During negotiations for the ESPN-Dish agreement, the satcaster originally demanded that ESPN not allow any affiliates to stream the network online “for fee or otherwise.”
Eventually, after some pushback from ESPN, the parties eventually arrived at contract language that said, “ESPN shall not distribute the ESPN Networks … via the Internet without imposing a subscription fee specifically for such distribution.”
Dish contends that when customers of TWC or Verizon go online, authenticate themselves and then are able to freely access the “WatchESPN” online app, that’s a breach of ESPN’s obligation under the above contractual provision.

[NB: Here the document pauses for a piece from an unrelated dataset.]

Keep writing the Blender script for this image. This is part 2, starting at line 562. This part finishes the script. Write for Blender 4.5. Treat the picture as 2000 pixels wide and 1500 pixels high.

In response, Connolly pointed out that other distributors are paying to ESPN on average 19 cents more in subscriber rates as a result of having digital rights. And he says the contract only pertained to ESPN’s own potential streaming — “They didn’t want us to go over the top [to customers] and cut them out,” he said — and not to the distributors’ ability to stream to its own customers. “[The contract] doesn’t mention Verizon to Time Warner Cable,” he noted.
During the next week or so, the parties will continue to fight over their respective interpretation of contracts in the TV industry.
Meanwhile, the coming negotiations between ESPN and Dish over a new licensing agreement provide a dark shadow to what’s happening in a courtroom. Judging by the trial, the negotiation figures to be quite contentious. No doubt the stakes are high. Across the country, TV viewers are finding their cable and satellite bills increasing exponentially. That is due in no small part to money paid for live sports. For example, by the end of the decade, Time Warner Cable will be paying nearly $8 for each of its roughly 13 million subscribers every month just to carry one network — ESPN — which is nearly twice as much as TWC paid just a couple of years ago.
Subscriber rates, packaging obligations and digital rights represent a billion-dollar issue — even more than the estimated $150 million at stake in a New York courtroom this month.
In a statement, an ESPN spokesperson tells The Hollywood Reporter, “We are very pleased with the progress today and remain confident in our position.”